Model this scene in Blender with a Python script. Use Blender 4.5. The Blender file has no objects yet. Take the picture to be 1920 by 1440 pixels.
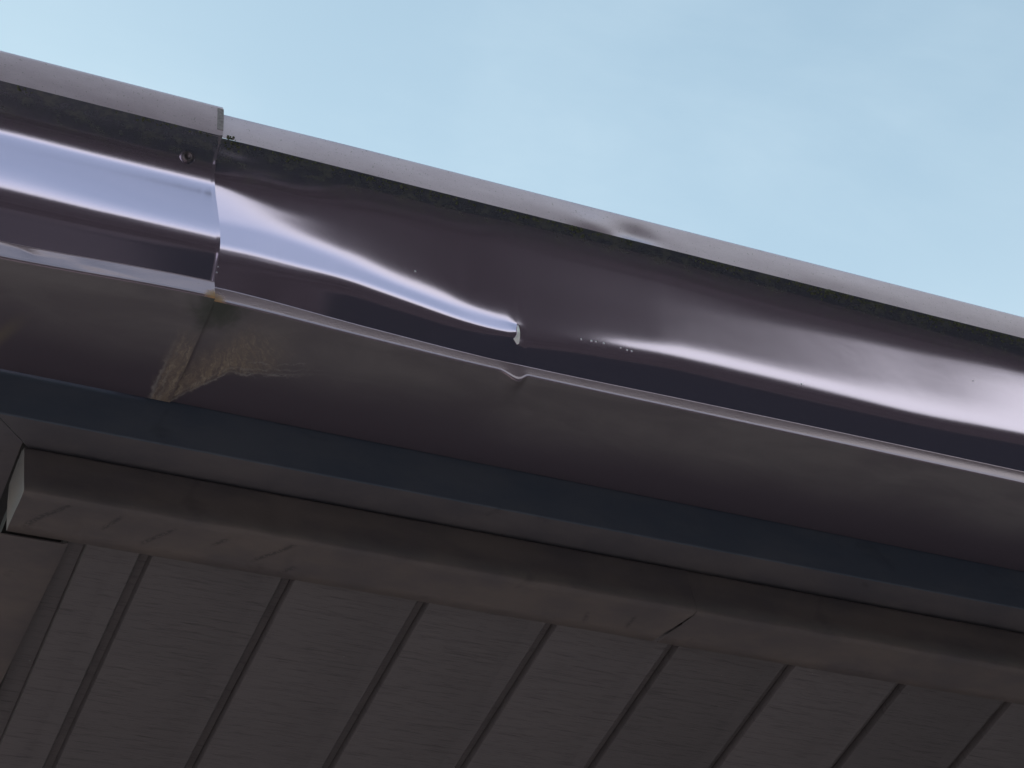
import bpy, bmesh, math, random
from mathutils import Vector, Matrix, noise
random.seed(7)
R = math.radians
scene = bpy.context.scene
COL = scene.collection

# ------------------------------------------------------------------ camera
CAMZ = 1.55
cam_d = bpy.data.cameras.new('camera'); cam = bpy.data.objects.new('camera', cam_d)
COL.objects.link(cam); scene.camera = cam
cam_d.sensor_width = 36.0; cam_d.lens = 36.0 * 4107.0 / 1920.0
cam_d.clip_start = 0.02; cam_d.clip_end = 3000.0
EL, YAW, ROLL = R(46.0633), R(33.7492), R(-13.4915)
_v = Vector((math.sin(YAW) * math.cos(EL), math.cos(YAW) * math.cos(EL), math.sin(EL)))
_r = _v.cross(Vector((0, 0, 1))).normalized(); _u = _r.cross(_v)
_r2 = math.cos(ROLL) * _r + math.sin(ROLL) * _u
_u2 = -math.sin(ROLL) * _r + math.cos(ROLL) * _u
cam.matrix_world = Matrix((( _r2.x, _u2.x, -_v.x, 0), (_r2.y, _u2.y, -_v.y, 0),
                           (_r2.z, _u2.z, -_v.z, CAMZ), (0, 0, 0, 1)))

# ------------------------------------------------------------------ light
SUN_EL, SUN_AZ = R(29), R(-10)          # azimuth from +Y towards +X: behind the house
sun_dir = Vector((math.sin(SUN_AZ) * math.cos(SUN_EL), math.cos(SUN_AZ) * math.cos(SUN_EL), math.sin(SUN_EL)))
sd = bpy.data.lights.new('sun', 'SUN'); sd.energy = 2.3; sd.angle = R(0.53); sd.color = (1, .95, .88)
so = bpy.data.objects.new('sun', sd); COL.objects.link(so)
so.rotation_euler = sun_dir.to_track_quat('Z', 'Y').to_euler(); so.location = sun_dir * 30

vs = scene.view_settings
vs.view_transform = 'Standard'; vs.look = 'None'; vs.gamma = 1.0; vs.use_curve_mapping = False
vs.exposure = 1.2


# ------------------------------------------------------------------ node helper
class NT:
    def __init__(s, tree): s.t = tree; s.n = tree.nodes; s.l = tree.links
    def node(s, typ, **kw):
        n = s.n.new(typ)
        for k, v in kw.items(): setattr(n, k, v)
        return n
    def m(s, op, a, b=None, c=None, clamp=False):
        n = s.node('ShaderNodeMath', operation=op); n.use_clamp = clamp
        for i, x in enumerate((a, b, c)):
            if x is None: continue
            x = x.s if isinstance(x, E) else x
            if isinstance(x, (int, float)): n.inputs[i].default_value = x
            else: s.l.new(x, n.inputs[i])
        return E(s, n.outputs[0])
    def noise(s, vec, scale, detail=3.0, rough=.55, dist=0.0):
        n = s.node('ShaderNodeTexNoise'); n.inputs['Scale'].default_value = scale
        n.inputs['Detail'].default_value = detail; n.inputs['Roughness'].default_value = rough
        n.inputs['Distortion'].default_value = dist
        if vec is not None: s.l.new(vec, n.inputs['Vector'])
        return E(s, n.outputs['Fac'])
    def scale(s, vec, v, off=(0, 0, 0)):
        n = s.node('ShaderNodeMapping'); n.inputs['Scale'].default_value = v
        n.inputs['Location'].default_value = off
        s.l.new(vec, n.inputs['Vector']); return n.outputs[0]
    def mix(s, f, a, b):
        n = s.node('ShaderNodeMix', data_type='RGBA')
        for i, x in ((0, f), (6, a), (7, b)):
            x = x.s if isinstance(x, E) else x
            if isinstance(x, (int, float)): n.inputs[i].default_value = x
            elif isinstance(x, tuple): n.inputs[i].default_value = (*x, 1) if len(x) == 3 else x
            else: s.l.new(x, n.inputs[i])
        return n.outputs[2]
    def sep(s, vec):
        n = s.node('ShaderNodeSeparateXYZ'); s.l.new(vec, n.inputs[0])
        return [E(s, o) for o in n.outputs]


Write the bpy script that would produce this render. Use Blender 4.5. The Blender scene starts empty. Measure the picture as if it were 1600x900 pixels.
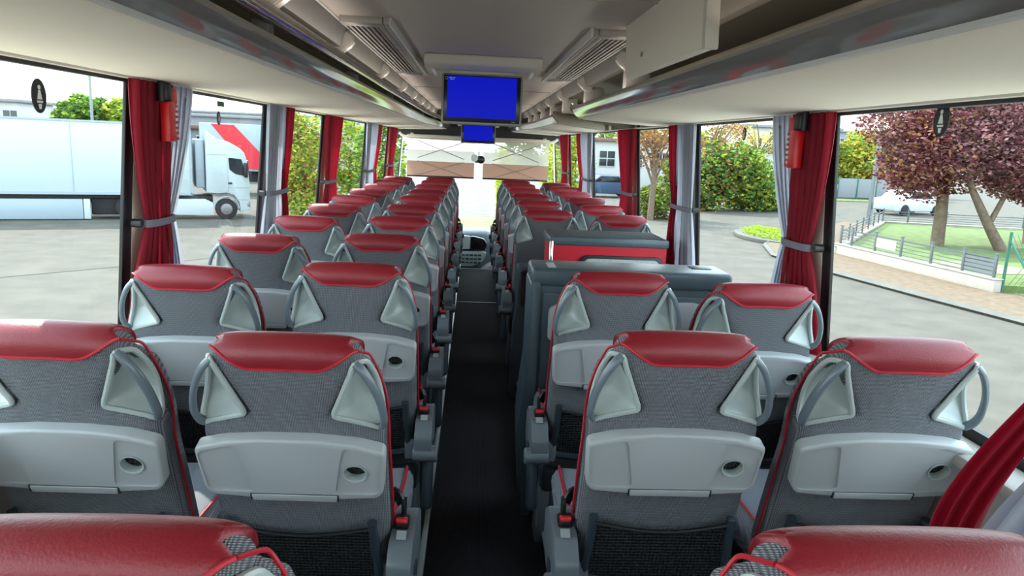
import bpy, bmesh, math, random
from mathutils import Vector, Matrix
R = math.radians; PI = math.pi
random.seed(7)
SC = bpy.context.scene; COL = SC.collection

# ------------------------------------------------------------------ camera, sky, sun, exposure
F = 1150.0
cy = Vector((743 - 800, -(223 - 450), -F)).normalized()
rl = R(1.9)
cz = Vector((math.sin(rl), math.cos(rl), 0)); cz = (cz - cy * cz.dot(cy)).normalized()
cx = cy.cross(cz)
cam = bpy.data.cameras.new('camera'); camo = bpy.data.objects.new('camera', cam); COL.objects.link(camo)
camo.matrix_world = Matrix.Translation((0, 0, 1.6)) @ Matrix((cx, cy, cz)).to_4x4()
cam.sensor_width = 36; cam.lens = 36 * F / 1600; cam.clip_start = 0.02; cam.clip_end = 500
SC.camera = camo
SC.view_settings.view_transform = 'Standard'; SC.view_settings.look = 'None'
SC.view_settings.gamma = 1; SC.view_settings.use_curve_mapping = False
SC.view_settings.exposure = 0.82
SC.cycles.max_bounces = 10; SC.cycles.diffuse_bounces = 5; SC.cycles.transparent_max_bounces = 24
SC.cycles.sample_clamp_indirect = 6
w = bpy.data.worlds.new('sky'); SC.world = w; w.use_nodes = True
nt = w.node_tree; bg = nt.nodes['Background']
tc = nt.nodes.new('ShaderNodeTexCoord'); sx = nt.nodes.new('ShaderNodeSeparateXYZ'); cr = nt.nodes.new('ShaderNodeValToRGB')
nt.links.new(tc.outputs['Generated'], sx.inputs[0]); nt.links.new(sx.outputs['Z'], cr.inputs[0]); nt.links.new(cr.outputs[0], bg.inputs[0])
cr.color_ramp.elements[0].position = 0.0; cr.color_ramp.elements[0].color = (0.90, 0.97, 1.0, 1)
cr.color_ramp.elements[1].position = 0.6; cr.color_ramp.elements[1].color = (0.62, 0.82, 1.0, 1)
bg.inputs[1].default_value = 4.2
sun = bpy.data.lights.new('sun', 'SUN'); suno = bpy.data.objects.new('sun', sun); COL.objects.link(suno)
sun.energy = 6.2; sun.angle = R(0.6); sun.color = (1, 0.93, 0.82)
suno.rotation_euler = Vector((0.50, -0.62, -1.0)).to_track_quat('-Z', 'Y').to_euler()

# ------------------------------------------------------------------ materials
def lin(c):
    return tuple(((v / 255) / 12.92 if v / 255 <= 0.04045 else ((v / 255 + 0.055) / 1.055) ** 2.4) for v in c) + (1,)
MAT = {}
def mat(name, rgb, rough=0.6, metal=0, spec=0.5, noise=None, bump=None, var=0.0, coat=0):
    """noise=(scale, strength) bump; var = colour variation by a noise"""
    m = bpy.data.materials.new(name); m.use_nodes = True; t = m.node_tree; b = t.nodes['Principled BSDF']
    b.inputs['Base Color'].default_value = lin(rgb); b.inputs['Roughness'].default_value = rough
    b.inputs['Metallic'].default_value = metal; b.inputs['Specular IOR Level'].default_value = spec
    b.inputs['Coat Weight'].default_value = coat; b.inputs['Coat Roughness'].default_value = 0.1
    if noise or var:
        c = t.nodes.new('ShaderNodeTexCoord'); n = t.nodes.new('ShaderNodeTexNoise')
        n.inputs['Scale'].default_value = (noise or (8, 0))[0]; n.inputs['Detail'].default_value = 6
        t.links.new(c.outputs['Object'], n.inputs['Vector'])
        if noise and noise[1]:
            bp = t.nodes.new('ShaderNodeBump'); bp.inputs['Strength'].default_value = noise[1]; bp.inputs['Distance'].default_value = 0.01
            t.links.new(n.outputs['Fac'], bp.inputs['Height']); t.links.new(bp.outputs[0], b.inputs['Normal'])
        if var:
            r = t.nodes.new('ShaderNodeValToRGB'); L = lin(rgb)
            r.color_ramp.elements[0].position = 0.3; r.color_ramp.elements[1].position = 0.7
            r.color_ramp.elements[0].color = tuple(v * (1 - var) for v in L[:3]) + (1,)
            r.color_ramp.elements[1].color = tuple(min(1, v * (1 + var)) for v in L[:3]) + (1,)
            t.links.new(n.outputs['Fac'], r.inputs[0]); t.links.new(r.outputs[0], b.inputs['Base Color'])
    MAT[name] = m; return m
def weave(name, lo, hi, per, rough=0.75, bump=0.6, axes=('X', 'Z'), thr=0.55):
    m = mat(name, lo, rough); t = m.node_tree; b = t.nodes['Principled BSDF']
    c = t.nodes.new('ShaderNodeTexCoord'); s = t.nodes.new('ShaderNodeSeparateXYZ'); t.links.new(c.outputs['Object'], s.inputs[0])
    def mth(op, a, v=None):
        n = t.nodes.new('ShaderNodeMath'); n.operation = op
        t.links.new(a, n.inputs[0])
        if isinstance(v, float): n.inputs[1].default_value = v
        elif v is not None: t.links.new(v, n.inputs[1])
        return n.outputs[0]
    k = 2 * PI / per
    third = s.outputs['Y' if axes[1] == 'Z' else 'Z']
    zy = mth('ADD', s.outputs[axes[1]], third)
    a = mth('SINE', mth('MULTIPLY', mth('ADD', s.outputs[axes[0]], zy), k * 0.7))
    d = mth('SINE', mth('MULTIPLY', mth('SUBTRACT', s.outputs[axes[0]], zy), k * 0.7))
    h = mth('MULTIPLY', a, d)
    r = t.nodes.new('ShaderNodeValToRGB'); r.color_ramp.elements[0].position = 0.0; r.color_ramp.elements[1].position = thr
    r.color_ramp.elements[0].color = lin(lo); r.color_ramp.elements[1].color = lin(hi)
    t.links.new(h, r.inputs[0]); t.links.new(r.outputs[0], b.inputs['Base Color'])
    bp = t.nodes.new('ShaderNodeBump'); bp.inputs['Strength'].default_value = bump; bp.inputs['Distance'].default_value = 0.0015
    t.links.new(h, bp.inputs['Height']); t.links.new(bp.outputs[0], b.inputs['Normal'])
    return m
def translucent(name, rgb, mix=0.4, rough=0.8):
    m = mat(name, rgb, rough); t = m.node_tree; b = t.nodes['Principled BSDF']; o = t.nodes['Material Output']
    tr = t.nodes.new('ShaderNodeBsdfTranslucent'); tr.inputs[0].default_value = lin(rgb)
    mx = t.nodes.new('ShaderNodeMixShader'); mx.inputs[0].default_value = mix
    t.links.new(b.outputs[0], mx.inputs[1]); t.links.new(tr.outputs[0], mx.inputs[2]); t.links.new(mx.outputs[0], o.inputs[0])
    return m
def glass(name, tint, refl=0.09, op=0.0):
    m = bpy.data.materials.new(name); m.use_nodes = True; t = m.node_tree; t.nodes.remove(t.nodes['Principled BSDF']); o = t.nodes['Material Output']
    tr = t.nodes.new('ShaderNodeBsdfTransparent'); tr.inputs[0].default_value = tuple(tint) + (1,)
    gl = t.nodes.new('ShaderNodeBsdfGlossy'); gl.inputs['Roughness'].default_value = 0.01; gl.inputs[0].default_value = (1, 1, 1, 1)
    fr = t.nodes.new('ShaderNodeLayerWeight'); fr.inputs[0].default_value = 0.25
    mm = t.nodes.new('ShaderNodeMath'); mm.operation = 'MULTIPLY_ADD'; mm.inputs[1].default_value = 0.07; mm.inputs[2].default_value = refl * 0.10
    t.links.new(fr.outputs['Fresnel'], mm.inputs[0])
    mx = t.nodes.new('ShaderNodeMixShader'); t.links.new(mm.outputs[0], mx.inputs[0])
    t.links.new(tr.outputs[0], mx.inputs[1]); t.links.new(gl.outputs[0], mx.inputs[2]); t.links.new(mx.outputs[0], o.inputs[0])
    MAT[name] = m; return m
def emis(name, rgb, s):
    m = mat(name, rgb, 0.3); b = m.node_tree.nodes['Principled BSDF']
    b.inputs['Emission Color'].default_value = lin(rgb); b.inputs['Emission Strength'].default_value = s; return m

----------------

Please repeat exactly the data above from its first line to the line that contains "COL = scene.collection", inclusive, and leave every picture out.

> **Exercise result**
Model this scene in Blender with a Python script. Use Blender 4.5. The Blender file has no objects yet. Take the picture to be 1920 by 1440 pixels.
import bpy, bmesh, math, random
from mathutils import Vector, Matrix, noise
random.seed(7)
R = math.radians
scene = bpy.context.scene
COL = scene.collection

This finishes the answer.